What is needed: Can the data below be echoed back word for word?

•••

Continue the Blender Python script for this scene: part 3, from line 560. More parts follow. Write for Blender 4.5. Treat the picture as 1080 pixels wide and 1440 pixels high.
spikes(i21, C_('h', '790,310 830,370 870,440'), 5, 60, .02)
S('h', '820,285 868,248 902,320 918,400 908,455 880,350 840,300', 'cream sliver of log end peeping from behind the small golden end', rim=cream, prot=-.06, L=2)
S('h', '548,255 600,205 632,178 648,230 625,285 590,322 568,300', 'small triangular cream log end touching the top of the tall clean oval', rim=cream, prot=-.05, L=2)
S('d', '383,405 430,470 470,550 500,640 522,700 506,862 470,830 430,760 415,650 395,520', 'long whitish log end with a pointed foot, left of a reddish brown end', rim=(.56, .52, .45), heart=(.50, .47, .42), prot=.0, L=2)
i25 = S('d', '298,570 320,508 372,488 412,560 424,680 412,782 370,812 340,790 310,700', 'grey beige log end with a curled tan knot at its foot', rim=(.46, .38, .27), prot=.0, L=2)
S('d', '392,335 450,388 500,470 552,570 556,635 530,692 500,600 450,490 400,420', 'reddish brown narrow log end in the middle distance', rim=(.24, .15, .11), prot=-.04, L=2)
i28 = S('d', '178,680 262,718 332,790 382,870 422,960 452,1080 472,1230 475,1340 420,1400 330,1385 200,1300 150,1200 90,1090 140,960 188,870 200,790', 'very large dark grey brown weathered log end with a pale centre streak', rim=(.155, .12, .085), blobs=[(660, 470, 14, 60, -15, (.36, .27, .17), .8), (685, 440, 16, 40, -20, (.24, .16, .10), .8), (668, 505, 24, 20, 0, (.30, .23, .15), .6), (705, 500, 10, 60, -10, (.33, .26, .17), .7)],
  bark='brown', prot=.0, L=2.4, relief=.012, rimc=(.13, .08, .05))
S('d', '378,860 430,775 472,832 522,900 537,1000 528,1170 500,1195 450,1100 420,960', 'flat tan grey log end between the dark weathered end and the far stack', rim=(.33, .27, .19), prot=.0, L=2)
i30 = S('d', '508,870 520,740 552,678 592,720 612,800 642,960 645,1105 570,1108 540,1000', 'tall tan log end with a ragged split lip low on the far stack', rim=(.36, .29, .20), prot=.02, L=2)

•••

Solution:
Continue the Blender Python script for this scene: part 3, from line 560. More parts follow. Write for Blender 4.5. Treat the picture as 1080 pixels wide and 1440 pixels high.
spikes(i21, C_('h', '790,310 830,370 870,440'), 5, 60, .02)
S('h', '820,285 868,248 902,320 918,400 908,455 880,350 840,300', 'cream sliver of log end peeping from behind the small golden end', rim=cream, prot=-.06, L=2)
S('h', '548,255 600,205 632,178 648,230 625,285 590,322 568,300', 'small triangular cream log end touching the top of the tall clean oval', rim=cream, prot=-.05, L=2)
S('d', '383,405 430,470 470,550 500,640 522,700 506,862 470,830 430,760 415,650 395,520', 'long whitish log end with a pointed foot, left of a reddish brown end', rim=(.56, .52, .45), heart=(.50, .47, .42), prot=.0, L=2)
i25 = S('d', '298,570 320,508 372,488 412,560 424,680 412,782 370,812 340,790 310,700', 'grey beige log end with a curled tan knot at its foot', rim=(.46, .38, .27), prot=.0, L=2)
S('d', '392,335 450,388 500,470 552,570 556,635 530,692 500,600 450,490 400,420', 'reddish brown narrow log end in the middle distance', rim=(.24, .15, .11), prot=-.04, L=2)
i28 = S('d', '178,680 262,718 332,790 382,870 422,960 452,1080 472,1230 475,1340 420,1400 330,1385 200,1300 150,1200 90,1090 140,960 188,870 200,790', 'very large dark grey brown weathered log end with a pale centre streak', rim=(.155, .12, .085), blobs=[(660, 470, 14, 60, -15, (.36, .27, .17), .8), (685, 440, 16, 40, -20, (.24, .16, .10), .8), (668, 505, 24, 20, 0, (.30, .23, .15), .6), (705, 500, 10, 60, -10, (.33, .26, .17), .7)],
  bark='brown', prot=.0, L=2.4, relief=.012, rimc=(.13, .08, .05))
S('d', '378,860 430,775 472,832 522,900 537,1000 528,1170 500,1195 450,1100 420,960', 'flat tan grey log end between the dark weathered end and the far stack', rim=(.33, .27, .19), prot=.0, L=2)
i30 = S('d', '508,870 520,740 552,678 592,720 612,800 642,960 645,1105 570,1108 540,1000', 'tall tan log end with a ragged split lip low on the far stack', rim=(.36, .29, .20), prot=.02, L=2)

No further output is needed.